Casey Research, of Vermont, has analyzed the costs of the government bailouts of the housing crisis, the credit crisis and others and has concluded that the total is $8.5 trillion, which is more than the cost of all US wars, the Louisiana Purchase, the New Deal, the Marshall Plan and the NASA Space Program combined. According to CRS, the Congressional Research Service, all major US wars (including such events as the American Revolution, the War of 1812, the Civil War, the Spanish American War, World War I, World War II, Korea, Vietnam, Iraq and Afghanistan, the invasion of Panama, the Kosovo War and numerous other small conflicts), cost a total of $7.5 trillion in inflation-adjusted 2008 dollars.
The Goverment Accountability Office (GAO) released a report (pdf) on Friday detailing how the biggest U.S. companies are using offshore tax havens to avoid being responsible corporate citizens. The GAO summary explains:
Many U.S. corporations operate globally and have foreign subsidiaries… In some cases they may be used to reduce taxes…
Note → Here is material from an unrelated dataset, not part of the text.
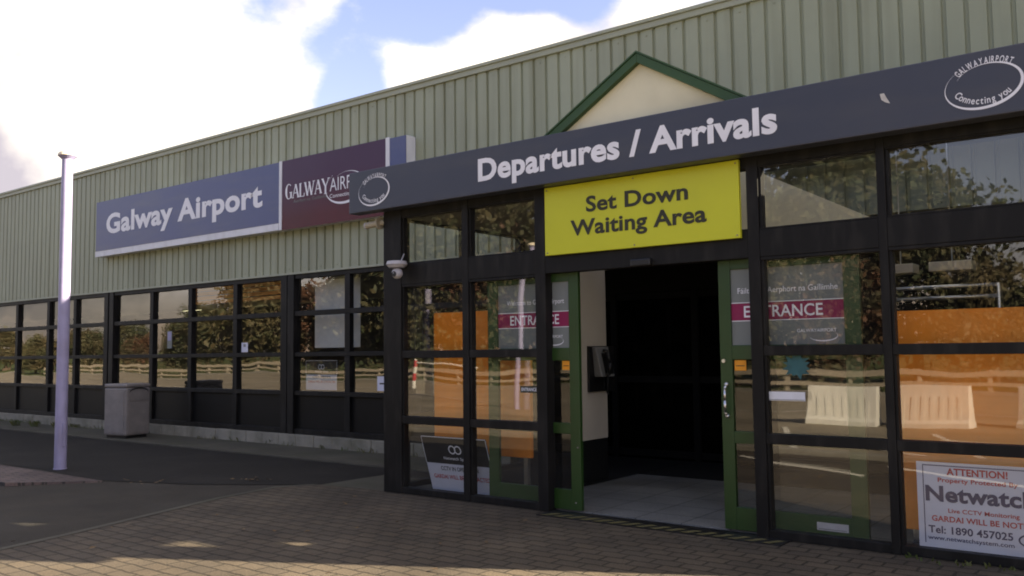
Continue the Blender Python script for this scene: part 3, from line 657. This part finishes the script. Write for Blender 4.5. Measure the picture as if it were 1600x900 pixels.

Eighty-three of the 100 largest publicly traded U.S. corporations in terms of 2007 revenue reported having subsidiaries in jurisdictions listed as tax havens or financial privacy jurisdictions. Sixty-three of the 100 largest publicly traded U.S. federal contractors…
Not only that, but many of these corporations have received billions in federal bailout money and Senators Byron Dorgan (D-ND) and Carl Levin (D-MI) estimate this corporate tax exploit shifts $100 billion tax responsibility to other taxpayers in the form of loss tax revenue.